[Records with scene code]
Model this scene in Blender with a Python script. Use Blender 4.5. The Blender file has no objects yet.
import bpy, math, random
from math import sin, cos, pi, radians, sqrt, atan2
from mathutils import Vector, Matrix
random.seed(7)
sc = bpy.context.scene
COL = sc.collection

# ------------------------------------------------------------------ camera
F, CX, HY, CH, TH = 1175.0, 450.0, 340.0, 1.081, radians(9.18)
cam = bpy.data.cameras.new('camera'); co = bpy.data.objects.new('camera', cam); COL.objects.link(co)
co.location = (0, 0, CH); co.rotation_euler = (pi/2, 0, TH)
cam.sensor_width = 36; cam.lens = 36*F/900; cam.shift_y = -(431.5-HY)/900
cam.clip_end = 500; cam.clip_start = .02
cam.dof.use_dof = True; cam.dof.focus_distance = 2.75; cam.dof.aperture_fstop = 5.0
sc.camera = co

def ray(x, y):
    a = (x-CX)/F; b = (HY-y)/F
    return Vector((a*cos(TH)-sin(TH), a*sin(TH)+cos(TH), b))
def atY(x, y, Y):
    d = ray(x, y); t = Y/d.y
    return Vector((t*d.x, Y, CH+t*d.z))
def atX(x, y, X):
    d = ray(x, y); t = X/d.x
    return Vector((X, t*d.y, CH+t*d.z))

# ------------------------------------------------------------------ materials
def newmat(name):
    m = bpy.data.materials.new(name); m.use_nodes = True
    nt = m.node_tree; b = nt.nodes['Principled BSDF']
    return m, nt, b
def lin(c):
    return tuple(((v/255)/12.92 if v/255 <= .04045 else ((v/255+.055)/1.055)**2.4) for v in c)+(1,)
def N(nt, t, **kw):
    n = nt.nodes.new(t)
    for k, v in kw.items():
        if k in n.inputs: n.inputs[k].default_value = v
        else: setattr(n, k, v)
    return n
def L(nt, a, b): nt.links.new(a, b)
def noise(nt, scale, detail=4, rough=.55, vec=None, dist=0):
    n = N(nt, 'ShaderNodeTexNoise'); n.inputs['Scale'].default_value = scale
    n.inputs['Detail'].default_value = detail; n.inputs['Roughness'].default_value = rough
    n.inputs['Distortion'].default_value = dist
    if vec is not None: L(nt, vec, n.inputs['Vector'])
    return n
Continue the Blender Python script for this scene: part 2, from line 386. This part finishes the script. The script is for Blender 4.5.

» **PROBLEM STATEMENT**
Exactly as written, please reproduce the lines from the first line of the data to the line containing "sc.camera = co", inclusive, and nothing else.

» **TASK OUTPUT**
Model this scene in Blender with a Python script. Use Blender 4.5. The Blender file has no objects yet.
import bpy, math, random
from math import sin, cos, pi, radians, sqrt, atan2
from mathutils import Vector, Matrix
random.seed(7)
sc = bpy.context.scene
COL = sc.collection

# ------------------------------------------------------------------ camera
F, CX, HY, CH, TH = 1175.0, 450.0, 340.0, 1.081, radians(9.18)
cam = bpy.data.cameras.new('camera'); co = bpy.data.objects.new('camera', cam); COL.objects.link(co)
co.location = (0, 0, CH); co.rotation_euler = (pi/2, 0, TH)
cam.sensor_width = 36; cam.lens = 36*F/900; cam.shift_y = -(431.5-HY)/900
cam.clip_end = 500; cam.clip_start = .02
cam.dof.use_dof = True; cam.dof.focus_distance = 2.75; cam.dof.aperture_fstop = 5.0
sc.camera = co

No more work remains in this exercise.